Salient to Investors:

Concern is rising that the Fed will curtail unprecedented stimulus while debt investors are becoming more discriminating

Jody Lurie at Janney Montgomery Scott said the last year was an issuer’s market but the tables have turned as borrowers now listen to the demands of investors.

Eric Beinstein at JPMorgan said the biggest banks are paring inventories even as investors absorb $16 billion of new debt issuance in a weakening market, which is unusual.

Bond yields have had the longest streak of increases since the eight weeks ended Oct. 31, 2008.

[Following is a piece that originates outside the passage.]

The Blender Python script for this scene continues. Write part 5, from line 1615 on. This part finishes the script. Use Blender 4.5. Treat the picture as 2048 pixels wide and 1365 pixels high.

Josh Witz at Societe Generale said the new issue market got overheated but is still very healthy.

FRB Dallas President Richard Fisher said it would be prudent to reduce bond buying, while FRB San Francisco President John Williams said a modest adjustment downward is possible as soon as this summer.

Robert Smith at Sage Advisory Services said evaporation of excess liquidity provided by the Fed will result in a greater cost extracted by investors on corporate borrowers. Smith fears everyone rushing for the door at the same time on the basis of two or three policy statements, but said it is unclear whether the economy will grow fast enough to warrant a reduction in QE.

Long-term corporate debt trading at a discount is 15 percent of the market versus 3 percent on May 1.